The most impressive thing that sets Herzog apart from other filmmakers is his extreme production style. He's been to the jungle before (Aguirre: The Wrath of God, with Klaus Kinski in the title role of a Portugese conquistador going beyond extreme to crazy is one of the best movies ever made, astonishing) and seems to thrive on a certain kind of chaos. He wants it to be real, to bring back something you can't get through computer graphics or any other falsified staging, more in line with the great adventurist filmmakers of the 1920's like Merian Cooper and Ernest Shoedsack. This is what makes Rescue Dawn highly recommendable, although likely to draw more of a male audience.
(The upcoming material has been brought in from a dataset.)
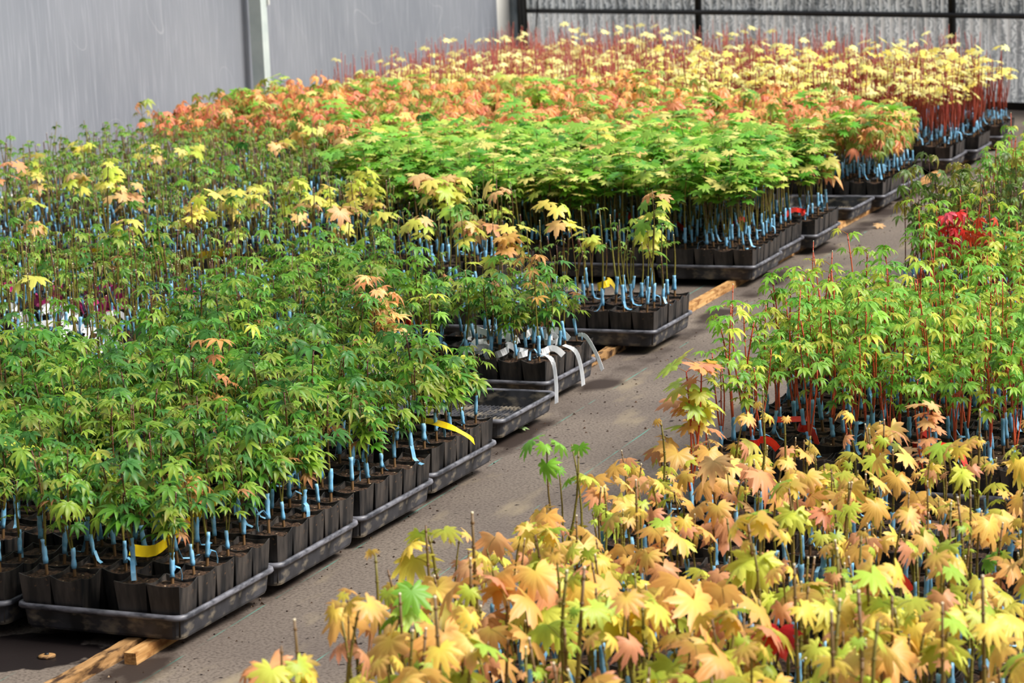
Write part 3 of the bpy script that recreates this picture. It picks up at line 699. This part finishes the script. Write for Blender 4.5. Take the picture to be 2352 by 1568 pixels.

Quite simply, it sets a new standard for entertainingly brutal realism in the escape film genre.

On the other hand, while the travails of the POWs and all the points of Dieter's journey are totally gripping, from his powerfully shot and staged airplane crash through his various breakthroughs and trials, his character is essentially the same at the end of the picture as when it began, in a manner atypical for a Hollywood feature. There's not even a sense of ruefulness, that masculine-movie closing where the character is "sadder but wiser" which provides a satisfying and customary type of closure, one we expect from every war movie going back to The Big Parade (1925) and before.

I'd like to think this is a choice for Herzog rather than a predilection or, to some, a failing. It's an essentially Brechtian approach to character, one that's justified if the film (or play) has more than escapism on its mind, but instead has a political point to make within the theatrical framework. Instead of getting lost in an actor's performance through seamless identification, we're meant to have a degree of critical distance, forcing a kind of consciousness that (when it works best) makes the work ultimately more meaningful, more powerful, and an indictment.

Going to Rescue Dawn for the thrill of adventure and sweet agony of suspense is fine, but there's that chance of disappointment in how the physical journey is so much more compelling than the character journey, which is not what we are usually served.

But if Herzog's made that sacrifice for Brechtian effect, what is his political point?

The answer is found in how Herzog opens the film. He uses a very long, very gripping aerial tracking shot, real documentary footage (or so it sure seemed) from the Vietnam War, out of the back of an aircraft flying in a straight line over countless fields, rice paddies, farmhouses and little villages, watching remorselessly as American bomber planes drop all kinds of hell and tear the shit out of the landscape. Out of people's homes, livelihoods, lives.

It's like all that Iraq War footage our mainstream news media never shows us. You know, where the shots where we're the bad guys.

At a time when Mister Bush, President Cheney, Rumsfeld, Rove and their enablers have plunged our international reputation into the sewer through careless and bloodthirsty destruction, directly or indirectly snuffing or crushing hundreds of thousands of innocent lives, the first act of Rescue Dawn is clearly the world's view:

Dieter deserves to be shot down and captured.

He's an undeniable cog in America's war machine, and I believe Herzog is condemning him for his apolitical ignorance, just as any Americans tacitly going along with our criminally disastrous Iraq War can appear, in the eyes of the rest of the world, tacitly guilty as sin. You don't care to examine how your actions are demolishing innocent families forever? You deserve a bamboo prison, your ankles locked in stocks while you sleep, eating living slugs from a bowl provided by your captors.

The funny thing is, by the end of the movie Herzog doesn't seem to be passing judgment on his protagonist at all. While little Dieter may not have had his political consciousness raised, he has proven something impressive of the human spirit, in a way that may be more real than dramatically compelling.

I'd call it the mystery of Dieter's character, the conundrum to be unlocked in every post-screening conversation, but in the end it seems more like Herzog just wanting to portray the real (now deceased) Dieter's story and character just as he observed it in his documentary. The story of a guy he ultimately identifies with and really likes.

So what you're left with is the overwhelmingly physical journey. If you're psyched to be taken on that very extraordinary trip itself, do yourself a favor and go buy a ticket before it leaves the theaters.

On TV it'll be a gripping adventure story. It's the big screen that puts you right there with Werner, Christian, Steve and Jeremy.

In the jungle.

2 comments:

Anonymous said...

Okay, so what do you figure Davies weighed during the shoot?

My estimate: 2 TammyFayes.

-m

Mark Netter said...

The Tammy Faye joke was funny until last night!